Cour de cassation, chambre sociale, 9 septembre 2020, n°18-17797
La garantie de l’AGS ne s’applique pas aux créances nées postérieurement au jugement d’ouverture de la procédure de redressement judiciaire et résultant de la poursuite du contrat de travail, en l’absence de prononcé d’une liquidation judiciaire.
En l’espèce, Monsieur G est engagé, le 1er octobre 1998, par la société D, en qualité de chauffeur dépanneur.
Par jugement rendu le 03 mai 2005, la société D est placée sous procédure de redressement judiciaire.
Par jugement rendu le 18 octobre 2006, la même juridiction arrête le plan de cession des actifs de la société D, au profit de Monsieur S, lequel se substitue la société A.
Le 18 décembre 2007, Monsieur G, désormais salarié de la société A en raison de l’arrêt du plan de cession précité, est licencié par cette dernière pour faute grave. Monsieur G décide alors de contester son licenciement qu’il estime sans cause réelle et sérieuse, et sollicite notamment l’octroi d’une indemnité de licenciement.
Par la même occasion, Monsieur G sollicite la condamnation de la société D, son employeur initial, au paiement de diverses créances salariales dues au titre des exercices 2005 et 2006.
Parallèlement, la société A est placée sous procédure de redressement judiciaire suivant jugement rendu le 23 septembre 2008. Un plan de redressement judiciaire est ultérieurement arrêté à son profit, suivant jugement rendu le 23 février 2010.
Par jugement rendu le 09 avril 2014, la juridiction saisie par Monsieur G fait droit à l’ensemble de ses demandes, à savoir :
-
La fixation au passif de la liquidation judiciaire de la société D des diverses créances salariales dues au titre des exercices 2005 et 2006 ;
-
La fixation au passif du redressement judiciaire de la société A des diverses créances salariales dues au titre de la rupture du contrat de travail, et notamment d’une indemnité de licenciement d’un montant de 30.000 €,
-
L’opposabilité de ces créances à l’AGS, dans les limites de l’article L.3253-6 et suivants du Code du travail.

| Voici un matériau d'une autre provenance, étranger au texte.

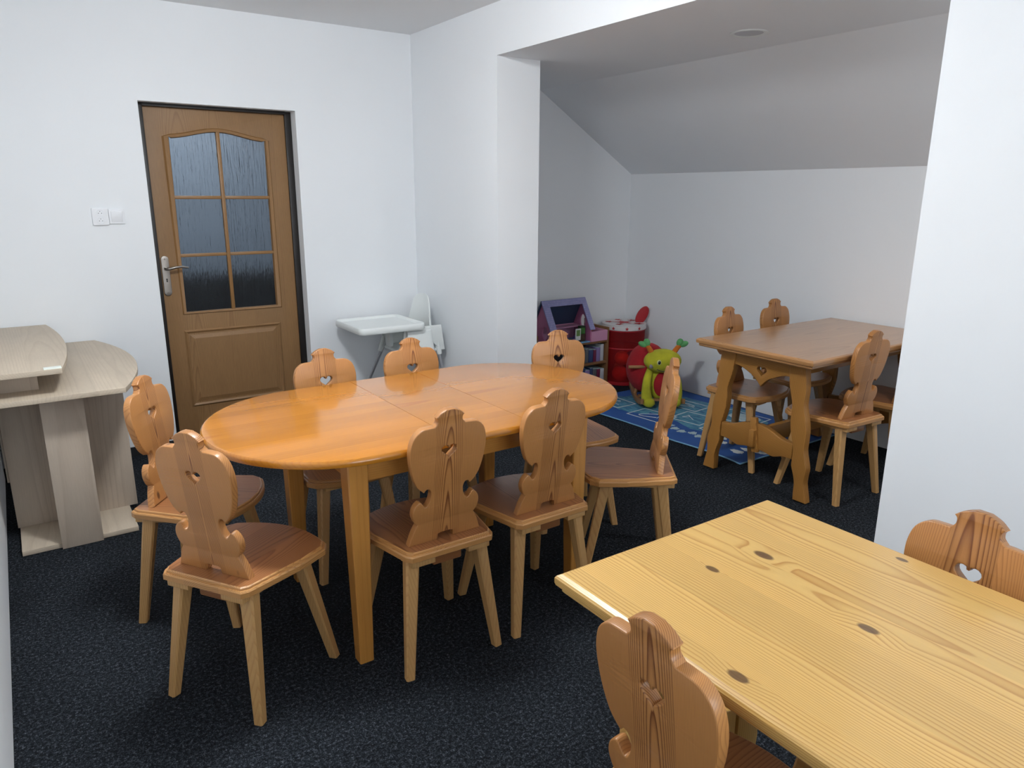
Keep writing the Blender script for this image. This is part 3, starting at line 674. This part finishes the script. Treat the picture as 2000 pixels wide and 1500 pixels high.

La société A décide d’interjeter appel à l’encontre de cette décision, estimant notamment le licenciement pour faute grave justifié.
L’AGS, partie à cette instance, conteste, quant à elle, cette décision en ce qu’elle lui impose de garantir l’ensemble des créances précitées.
Plus particulièrement, s’agissant de la société D, l’AGS estime ne pas être tenue de garantir, en l’absence de liquidation judiciaire subséquente à l’arrêt du plan de cession des actifs de la société D, les créances dues postérieurement à l’ouverture de la procédure de redressement judiciaire de la société D, soit après le 3 mai 2005.
Toutefois, les juges du fond ne suivent pas cette argumentation et confirment, par arrêt rendu le 28 mars 2018, la décision rendue en première instance.
L’AGS décide alors de former un pourvoi en cassation.
Par arrêt rendu le 9 septembre 2020, la chambre sociale de la Cour de cassation décide de casser et annuler l’arrêt rendu le 28 mars 2018.En effet, les juges de la Cour suprême rappellent qu’il résulte de l’article L.3253-8 du Code du travail que la garantie de l’AGS ne s’applique pas aux créances nées postérieurement au jugement d’ouverture de la procédure de redressement judiciaire et résultant de la poursuite du contrat de travail, en l’absence de prononcé d’une liquidation judiciaire.
Or, en l’occurrence, aucune procédure de liquidation judiciaire n’a été ouverte au bénéfice de la société D, ancien employeur de Monsieur G, et cette suite à l’arrêt du plan de cession de ses actifs. Dès lors, les créances salariales dues postérieurement à l’ouverture du redressement judiciaire de la société D, soit après le 03 mai 2005, ne pouvaient être garanties par l’AGS, conformément aux dispositions légales.
Cette décision apparaît conforme à la jurisprudence actuelle, la Cour suprême ayant d’ores et déjà eu l’occasion de se positionner en ce sens (Cour de cassation, chambre sociale, 6 juillet 1999, n°97-42231). Il en résulte que si le système AGS peut apparaître globalement généreux concernant la prise en charge des créances salariales, il reste néanmoins soumis à des conditions strictes, notamment quant au calendrier procédural.
A rapprocher : Article L.3252-8 du Code du travail ; Cour de cassation, chambre sociale, 6 juillet 1999, n°97-42231).